Un jardin à Coutances
Je voulais tout reprendre à la base.
Au départ du travail. Malaxer la terre, la pétrir. Quelle que soit la terre, quelle qu’en soit sa nature, la mouiller, la mélanger et la former en une sculpture - si minimale soit-elle. Je voulais reprendre les gestes les plus simples et les plus partagés. Faire de la boue, ratisser. Dire ce que l’on a de commun. Les céramistes et les jardiniers partagent leur proximité au magma primordial. Nous savons d’emblée au premier regard où sont les pierres, où se cache l’argile. Nous savons ce que nous dit la terre. Ce qu’elle nous dit de nous, de notre capacité à y lire notre devenir. Seuls les buts diffèrent, entraînant une évolution des techniques particulière à chaque métier. Les projets semblent aussi se rapprocher : vivre simplement près des plantes, et… regarder. C’est peut -être ce point qui sera, tout au long de la résidence, le plus important. Dire qu’il n’y a qu’à regarder. Pour peut-être, enfin, voir. Le travail ne peut s’accomplir sans ça et même devient-il obsolète, dépassé devant l’importance de cet acte si doux : regarder le monde vivre, regarder les insectes, les bourdons qui passent de corolles en corolles visitant chaque coquelicot dans un équilibre incroyablement précaire… regarder les jardins se construire après le passage des jardiniers. Regarder le rouge-gorge qui chaque jour vient me rendre visite, posté sur la brouette. Regarder les plantes se développer au sein de la multitude. Ma place, est d’abord contemplative. Même si je me risque, comme toujours, à des travaux physiques un peu difficiles… par peur certainement de ne rien faire… par peur de dire mon impuissance à changer le cours du monde. Par peur d’une abyssale vacuité, qui m’entrainerait inexorablement, vers des constats trop douloureux. Je n’ai d’autre choix que de travailler… remuer ciel et terre, fouler les sols, ratisser large, battre la campagne au risque de m’y perdre. Remonter mes rochers vers d’improbables sommets, et toujours reprendre le modelage… pour la forme. Les mains dans la terre, les mains dans la merde, barbouillées, souillées. Les bottes collées dans la boue fraîchement mélangée. Et la tête toujours dans les rêves d’une possible utopie. L'inatteignable jardin d'Eden, dans une version plus sauvage, moins maîtrisée; une version simplement plus humaine.

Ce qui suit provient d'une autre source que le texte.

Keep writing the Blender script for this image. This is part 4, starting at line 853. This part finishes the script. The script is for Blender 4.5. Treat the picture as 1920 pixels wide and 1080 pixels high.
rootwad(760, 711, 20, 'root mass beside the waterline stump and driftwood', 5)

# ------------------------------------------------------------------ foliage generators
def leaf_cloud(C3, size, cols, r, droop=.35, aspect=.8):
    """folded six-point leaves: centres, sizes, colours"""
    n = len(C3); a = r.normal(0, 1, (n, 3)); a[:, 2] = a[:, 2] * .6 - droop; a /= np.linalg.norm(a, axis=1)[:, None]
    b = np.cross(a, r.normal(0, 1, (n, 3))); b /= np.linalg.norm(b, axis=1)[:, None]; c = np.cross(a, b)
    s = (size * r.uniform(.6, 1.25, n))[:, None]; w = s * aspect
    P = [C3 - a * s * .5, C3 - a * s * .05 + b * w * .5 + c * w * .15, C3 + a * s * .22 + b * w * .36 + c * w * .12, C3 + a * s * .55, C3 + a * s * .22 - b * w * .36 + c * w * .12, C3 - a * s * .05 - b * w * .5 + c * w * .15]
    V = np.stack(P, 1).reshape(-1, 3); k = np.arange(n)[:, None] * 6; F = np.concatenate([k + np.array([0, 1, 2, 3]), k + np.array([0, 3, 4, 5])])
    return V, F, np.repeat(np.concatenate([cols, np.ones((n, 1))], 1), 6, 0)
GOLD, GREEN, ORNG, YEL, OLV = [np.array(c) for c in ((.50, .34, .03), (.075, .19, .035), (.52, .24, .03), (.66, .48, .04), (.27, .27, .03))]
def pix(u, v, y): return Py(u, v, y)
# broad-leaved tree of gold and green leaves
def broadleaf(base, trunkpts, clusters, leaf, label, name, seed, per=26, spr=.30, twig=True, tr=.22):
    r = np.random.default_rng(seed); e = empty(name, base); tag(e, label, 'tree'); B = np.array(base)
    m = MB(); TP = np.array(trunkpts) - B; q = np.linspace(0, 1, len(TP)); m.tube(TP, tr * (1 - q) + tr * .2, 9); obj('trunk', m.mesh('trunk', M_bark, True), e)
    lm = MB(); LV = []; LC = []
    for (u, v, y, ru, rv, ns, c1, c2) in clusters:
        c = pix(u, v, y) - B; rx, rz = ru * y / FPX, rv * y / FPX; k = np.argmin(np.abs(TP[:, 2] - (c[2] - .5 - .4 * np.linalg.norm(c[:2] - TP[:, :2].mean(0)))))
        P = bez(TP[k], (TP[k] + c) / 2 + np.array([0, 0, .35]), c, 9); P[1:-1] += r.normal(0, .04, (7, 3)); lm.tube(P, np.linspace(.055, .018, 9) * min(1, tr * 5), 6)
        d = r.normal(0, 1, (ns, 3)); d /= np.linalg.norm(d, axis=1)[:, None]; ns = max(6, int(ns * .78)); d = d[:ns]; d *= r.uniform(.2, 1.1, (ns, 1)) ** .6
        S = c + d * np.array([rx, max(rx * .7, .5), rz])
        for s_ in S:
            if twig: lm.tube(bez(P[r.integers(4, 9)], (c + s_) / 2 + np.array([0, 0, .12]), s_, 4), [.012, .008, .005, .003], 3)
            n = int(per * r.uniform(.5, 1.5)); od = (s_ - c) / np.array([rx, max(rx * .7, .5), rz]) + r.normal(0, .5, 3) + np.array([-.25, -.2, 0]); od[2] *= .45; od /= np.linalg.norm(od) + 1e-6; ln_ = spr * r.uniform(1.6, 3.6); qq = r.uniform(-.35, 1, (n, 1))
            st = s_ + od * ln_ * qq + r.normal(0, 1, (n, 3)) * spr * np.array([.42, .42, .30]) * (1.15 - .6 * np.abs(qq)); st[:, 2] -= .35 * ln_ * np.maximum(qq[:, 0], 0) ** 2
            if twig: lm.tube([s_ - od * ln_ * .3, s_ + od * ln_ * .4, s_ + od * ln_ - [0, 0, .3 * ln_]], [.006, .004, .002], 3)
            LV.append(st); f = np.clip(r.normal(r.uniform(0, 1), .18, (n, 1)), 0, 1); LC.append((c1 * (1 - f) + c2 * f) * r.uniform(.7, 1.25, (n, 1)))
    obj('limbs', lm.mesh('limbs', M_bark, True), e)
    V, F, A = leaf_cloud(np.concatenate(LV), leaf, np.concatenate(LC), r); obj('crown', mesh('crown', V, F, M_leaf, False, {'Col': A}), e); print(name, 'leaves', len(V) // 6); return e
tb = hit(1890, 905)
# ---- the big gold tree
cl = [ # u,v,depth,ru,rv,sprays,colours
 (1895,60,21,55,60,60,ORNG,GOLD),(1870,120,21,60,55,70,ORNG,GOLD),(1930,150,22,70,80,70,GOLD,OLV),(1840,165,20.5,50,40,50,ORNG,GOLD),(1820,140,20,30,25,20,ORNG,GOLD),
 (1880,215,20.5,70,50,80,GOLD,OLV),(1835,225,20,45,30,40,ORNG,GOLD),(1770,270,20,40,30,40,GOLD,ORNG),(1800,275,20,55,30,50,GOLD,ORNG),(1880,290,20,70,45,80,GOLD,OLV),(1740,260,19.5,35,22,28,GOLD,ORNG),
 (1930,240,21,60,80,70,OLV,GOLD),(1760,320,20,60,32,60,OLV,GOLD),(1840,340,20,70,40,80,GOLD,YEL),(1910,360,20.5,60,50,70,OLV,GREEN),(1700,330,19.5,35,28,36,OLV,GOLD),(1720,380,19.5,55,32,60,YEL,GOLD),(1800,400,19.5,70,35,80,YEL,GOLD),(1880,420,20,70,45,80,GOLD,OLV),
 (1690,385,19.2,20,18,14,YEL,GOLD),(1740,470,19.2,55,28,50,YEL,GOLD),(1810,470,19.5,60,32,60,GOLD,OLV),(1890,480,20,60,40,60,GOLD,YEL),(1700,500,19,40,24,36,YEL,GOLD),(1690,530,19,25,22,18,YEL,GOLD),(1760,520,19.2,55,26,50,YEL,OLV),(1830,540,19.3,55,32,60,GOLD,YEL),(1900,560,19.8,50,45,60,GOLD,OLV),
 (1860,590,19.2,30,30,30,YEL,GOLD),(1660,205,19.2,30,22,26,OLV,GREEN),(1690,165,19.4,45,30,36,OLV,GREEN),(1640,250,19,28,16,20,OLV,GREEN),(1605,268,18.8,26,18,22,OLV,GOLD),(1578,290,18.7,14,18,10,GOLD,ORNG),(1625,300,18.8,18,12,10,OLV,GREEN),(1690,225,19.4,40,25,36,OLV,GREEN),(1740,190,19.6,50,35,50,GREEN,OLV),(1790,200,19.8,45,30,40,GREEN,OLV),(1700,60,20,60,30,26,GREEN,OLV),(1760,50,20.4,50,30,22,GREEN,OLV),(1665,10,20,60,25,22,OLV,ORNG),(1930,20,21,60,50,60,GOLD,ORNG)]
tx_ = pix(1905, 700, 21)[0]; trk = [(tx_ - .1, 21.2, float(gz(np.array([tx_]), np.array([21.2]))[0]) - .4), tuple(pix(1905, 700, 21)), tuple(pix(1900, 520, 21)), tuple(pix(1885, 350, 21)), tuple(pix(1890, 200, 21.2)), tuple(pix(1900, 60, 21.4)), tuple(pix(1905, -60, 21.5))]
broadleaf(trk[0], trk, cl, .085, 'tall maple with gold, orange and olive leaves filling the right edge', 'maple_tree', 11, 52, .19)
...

Les outils sont basiques : la houe, la pelle, et le croc … la griffe disent-il ici comme si l’outil était trop éloigné du corps. Les outils de jardinier deviennent outils de sculpture. Pour remodeler le monde, en dessiner les reliefs. Les outils et le corps ; l’effort. Comment parler de l’effort sans tenir des propos héroïques ou bêtement moraux ? Comment dire que l’effort permet la divagation des pensées, et le partage des histoires ? C’est l’outil à la main que l’on s’est découvert des points communs, des lectures qui nous ont bousculé. Marc le professeur, et moi, nous remuons la boue en parlant de Jacques Rancière … « le maître ignorant ». La leçon de joseph Jacotot… l’éloge de l’expérience partagée. Regarder pour apprendre. Regarder et faire car les mains nous permettent de penser au -delà des attendus. Le travail permet de se perdre. Et c’est en se perdant que l’on découvre des chemins jusqu’alors inconnus. C’est en se perdant que l'on peut se trouver.
Le chantier avance. Il faudra ensuite engazonner tout le lieu et y planter des fleurs. Pendant ce temps, à la maison, les premières onagres fleurissent annonçant les soirées d’été.